Listening recommendations (if you love this performance)

To stay in the Mathis-meets-cinema-strings world but vary the palette, try:

  • Johnny Mathis – “When You Wish Upon a Star” (from The Wonderful World of Make Believe, 1964). Another film-born standard, given the satin-strings treatment Mathis excels at; it pairs beautifully with “Rainbow” as a dreamer’s diptych.

  • Johnny Mathis – “The Rainbow Connection” (from Isn’t It Romantic: The Standards Album, 2005). Hearing it immediately before “Over the Rainbow” underscores the album’s narrative intelligence—two visions of hope, one playful, one profound.

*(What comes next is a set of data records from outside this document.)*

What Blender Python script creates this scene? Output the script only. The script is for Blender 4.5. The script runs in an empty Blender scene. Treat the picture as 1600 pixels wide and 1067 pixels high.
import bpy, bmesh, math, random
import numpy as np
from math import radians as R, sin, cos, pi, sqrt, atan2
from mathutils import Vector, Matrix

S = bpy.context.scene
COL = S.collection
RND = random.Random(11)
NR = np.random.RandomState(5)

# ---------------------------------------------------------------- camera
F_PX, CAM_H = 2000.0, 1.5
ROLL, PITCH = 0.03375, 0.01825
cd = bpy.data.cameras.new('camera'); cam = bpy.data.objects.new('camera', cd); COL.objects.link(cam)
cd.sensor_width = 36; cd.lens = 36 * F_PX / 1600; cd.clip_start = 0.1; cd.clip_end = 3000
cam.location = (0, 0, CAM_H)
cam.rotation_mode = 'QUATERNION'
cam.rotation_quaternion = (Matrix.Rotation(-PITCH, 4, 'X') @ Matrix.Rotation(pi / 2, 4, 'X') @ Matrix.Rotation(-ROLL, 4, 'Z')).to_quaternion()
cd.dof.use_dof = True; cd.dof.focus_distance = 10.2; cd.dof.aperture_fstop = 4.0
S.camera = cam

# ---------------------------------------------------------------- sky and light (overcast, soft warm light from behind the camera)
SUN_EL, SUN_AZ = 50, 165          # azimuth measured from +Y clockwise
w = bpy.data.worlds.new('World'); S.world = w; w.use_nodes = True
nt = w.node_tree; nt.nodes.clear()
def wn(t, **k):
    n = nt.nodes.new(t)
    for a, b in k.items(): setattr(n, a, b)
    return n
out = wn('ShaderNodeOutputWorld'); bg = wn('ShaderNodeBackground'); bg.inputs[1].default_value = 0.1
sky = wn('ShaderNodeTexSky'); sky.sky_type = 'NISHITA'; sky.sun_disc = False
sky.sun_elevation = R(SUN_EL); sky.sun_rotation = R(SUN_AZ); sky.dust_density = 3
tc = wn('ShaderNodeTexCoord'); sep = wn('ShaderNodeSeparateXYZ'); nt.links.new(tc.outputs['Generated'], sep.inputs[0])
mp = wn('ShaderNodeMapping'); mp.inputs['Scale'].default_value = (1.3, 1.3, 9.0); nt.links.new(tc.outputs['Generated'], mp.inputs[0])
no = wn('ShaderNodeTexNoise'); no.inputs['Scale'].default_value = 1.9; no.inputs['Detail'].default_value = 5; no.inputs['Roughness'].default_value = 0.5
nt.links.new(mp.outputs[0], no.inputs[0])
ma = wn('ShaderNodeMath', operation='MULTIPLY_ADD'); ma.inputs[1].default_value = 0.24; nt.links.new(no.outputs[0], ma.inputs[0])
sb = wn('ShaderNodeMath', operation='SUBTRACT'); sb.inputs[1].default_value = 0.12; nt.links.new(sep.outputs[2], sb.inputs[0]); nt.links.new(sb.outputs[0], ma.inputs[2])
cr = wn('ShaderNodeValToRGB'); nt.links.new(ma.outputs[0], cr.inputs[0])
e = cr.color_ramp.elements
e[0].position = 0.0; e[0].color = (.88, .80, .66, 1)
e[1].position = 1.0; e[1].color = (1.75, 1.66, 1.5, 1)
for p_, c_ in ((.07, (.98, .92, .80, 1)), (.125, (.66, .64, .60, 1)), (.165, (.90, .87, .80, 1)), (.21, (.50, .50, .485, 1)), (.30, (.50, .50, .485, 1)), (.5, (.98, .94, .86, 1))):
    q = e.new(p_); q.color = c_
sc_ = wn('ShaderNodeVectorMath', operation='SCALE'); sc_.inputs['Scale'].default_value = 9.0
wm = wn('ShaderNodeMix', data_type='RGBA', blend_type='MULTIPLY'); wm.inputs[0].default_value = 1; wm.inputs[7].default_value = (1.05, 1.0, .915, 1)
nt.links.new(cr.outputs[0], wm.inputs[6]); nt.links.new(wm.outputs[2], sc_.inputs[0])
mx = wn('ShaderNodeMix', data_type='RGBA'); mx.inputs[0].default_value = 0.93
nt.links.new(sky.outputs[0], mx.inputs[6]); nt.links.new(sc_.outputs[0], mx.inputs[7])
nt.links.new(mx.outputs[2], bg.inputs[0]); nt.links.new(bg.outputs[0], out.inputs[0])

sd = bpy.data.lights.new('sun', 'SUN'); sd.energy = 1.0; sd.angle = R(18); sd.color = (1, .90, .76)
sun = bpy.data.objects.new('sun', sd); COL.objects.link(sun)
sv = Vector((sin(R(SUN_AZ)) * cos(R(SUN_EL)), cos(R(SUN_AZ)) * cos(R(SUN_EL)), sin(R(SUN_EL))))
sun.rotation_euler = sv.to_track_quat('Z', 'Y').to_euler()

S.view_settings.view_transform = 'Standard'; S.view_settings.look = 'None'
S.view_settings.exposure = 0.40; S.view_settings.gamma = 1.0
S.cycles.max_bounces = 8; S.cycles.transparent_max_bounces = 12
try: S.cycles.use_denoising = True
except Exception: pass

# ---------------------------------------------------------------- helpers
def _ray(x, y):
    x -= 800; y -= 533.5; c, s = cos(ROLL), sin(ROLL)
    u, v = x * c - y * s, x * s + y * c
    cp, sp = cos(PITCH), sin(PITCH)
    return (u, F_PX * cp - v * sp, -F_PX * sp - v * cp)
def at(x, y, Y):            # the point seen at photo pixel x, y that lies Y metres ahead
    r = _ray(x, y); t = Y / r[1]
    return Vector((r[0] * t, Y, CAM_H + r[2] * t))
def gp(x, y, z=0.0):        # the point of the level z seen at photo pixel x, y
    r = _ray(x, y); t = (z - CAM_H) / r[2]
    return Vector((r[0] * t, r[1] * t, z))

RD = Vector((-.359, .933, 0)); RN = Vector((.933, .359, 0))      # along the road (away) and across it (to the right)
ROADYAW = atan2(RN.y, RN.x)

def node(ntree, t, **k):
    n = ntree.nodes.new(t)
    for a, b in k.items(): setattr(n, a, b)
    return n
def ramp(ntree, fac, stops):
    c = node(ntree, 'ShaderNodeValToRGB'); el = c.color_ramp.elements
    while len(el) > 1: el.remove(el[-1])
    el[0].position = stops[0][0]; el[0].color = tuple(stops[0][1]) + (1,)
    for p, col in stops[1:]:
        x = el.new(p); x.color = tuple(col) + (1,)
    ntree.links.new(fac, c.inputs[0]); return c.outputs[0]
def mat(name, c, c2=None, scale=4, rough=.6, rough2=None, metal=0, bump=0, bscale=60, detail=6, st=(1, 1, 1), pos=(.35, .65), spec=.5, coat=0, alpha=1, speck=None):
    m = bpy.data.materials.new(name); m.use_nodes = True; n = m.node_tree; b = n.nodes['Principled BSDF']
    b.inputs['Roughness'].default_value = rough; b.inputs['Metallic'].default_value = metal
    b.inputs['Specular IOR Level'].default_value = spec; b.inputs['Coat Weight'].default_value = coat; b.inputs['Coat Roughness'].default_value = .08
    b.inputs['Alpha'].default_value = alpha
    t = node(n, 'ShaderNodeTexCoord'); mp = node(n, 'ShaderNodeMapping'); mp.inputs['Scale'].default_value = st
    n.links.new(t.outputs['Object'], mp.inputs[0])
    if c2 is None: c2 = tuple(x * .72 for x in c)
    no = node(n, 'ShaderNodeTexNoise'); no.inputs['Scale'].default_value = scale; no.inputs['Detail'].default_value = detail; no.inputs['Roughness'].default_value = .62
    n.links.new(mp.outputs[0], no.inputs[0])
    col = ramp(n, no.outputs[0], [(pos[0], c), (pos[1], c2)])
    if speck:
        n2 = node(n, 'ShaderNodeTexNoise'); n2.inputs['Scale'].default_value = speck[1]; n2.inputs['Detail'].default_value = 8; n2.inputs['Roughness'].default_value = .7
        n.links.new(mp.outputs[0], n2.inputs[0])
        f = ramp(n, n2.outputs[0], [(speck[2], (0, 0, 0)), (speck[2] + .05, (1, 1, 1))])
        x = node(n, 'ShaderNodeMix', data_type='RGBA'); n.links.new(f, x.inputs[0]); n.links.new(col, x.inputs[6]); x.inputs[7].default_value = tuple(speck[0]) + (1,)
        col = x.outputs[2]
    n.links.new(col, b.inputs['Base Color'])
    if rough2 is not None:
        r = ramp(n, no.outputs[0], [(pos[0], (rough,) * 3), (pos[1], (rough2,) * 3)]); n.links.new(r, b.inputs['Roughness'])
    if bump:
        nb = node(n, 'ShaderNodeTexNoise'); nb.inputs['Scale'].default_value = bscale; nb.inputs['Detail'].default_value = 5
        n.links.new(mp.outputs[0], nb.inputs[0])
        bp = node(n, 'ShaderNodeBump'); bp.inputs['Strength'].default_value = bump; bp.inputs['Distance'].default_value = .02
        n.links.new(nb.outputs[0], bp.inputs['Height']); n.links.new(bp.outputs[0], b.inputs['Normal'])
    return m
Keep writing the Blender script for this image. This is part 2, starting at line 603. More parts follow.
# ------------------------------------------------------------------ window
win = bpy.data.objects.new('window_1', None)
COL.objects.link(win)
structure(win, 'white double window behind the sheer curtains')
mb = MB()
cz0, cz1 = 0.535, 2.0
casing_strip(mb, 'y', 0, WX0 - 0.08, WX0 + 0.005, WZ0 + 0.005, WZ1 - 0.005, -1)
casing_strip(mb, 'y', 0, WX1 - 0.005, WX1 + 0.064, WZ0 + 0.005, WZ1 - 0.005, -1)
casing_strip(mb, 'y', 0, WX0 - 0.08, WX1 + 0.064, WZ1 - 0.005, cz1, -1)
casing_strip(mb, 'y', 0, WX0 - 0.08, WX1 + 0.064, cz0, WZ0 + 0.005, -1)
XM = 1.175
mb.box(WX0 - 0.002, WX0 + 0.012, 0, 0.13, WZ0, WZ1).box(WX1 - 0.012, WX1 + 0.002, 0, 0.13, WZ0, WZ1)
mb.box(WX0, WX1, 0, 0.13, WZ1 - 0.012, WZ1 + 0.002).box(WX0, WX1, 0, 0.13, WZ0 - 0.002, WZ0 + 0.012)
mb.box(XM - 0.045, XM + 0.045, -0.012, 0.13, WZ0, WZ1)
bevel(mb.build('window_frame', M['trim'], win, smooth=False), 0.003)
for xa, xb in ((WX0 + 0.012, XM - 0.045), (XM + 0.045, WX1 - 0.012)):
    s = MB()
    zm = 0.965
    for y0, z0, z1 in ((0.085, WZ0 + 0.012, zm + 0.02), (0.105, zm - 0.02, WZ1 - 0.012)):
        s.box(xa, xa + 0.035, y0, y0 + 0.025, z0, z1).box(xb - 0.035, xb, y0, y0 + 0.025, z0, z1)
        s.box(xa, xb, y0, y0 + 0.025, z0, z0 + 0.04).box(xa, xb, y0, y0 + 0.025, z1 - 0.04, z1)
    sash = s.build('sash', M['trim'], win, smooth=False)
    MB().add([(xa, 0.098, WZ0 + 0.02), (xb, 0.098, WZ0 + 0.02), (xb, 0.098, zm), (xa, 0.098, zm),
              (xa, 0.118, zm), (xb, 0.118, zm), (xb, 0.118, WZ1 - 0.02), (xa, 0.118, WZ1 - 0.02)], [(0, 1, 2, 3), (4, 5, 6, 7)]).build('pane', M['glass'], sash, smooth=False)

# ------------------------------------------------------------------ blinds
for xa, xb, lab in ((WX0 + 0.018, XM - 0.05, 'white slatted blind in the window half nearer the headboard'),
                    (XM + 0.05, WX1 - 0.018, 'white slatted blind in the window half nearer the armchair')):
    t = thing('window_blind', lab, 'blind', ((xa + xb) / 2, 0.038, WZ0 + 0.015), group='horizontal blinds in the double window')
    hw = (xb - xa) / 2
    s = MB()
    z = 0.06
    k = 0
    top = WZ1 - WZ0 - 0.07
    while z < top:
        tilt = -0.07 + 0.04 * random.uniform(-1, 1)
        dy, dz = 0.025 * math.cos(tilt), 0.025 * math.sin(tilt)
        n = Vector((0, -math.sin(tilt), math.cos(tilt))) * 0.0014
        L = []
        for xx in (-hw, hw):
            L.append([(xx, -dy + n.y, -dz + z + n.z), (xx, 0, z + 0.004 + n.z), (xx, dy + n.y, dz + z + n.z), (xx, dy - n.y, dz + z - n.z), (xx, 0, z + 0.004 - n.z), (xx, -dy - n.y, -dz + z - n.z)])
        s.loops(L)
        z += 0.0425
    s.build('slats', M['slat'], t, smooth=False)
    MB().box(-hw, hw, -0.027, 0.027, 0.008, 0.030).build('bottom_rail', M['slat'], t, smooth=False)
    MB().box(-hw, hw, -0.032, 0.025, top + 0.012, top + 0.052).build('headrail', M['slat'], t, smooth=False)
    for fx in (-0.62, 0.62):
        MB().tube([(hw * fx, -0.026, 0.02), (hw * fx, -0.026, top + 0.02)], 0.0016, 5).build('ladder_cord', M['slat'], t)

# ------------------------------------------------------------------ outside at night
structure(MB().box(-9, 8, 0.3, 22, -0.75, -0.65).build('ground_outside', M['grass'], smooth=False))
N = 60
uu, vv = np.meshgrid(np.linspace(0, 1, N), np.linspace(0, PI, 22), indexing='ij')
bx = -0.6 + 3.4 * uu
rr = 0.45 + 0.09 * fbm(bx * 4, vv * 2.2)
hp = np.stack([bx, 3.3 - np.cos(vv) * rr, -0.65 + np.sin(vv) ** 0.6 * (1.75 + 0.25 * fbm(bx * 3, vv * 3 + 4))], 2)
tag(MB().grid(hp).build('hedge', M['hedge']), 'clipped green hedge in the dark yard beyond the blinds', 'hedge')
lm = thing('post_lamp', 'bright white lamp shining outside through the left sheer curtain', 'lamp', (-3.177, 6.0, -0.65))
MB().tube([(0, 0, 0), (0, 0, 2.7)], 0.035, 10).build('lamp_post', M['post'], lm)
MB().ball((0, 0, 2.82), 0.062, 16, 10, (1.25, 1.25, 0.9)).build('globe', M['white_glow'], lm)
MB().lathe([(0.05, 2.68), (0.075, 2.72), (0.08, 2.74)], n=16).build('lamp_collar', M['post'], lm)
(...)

  • Ray Charles & Johnny Mathis – “Over the Rainbow” (from Genius Loves Company, 2004). For a contrasting timbral and emotional approach, with Charles’s piano guiding the harmonic storytelling and Mathis blending like silk.

  • Tony Bennett – “Over the Rainbow.” Bennett’s interpretive poise and late-style warmth make a compelling counterpoint to Mathis’s float—two legends proving restraint can be riveting. (Seek out his versions collected on standards anthologies.)

And for adjacent moods from the broader American standard repertoire:

  • Andy Williams – “Moon River.” Similar lullaby-tenderness with a riverside lilt; ideal for a segue into Mancini’s world.

  • Nat King Cole – “Smile.” An object lesson in sung solace—economy of gesture, maximum heart.

Final thoughts

There’s a reason certain songs refuse to age: they describe a human constant. “Over the Rainbow” turns yearning—our oldest mental habit—into melody. Johnny Mathis, late in a career defined by grace, sings it as though unveiling the feeling for the first time. The orchestra glows; the rhythm section whispers; the arrangement keeps clouds drifting and horizons open. When that last “Why, oh why can’t I?” appears, it doesn’t sound like a lament. It’s a child’s question asked by a wise adult, and in Mathis’s voice, it feels less like can’t than maybe not yet. For a singer in his seventies to land that paradox—hope without naïveté—is its own kind of miracle. And in a catalog full of highlights, this is one of his most quietly luminous.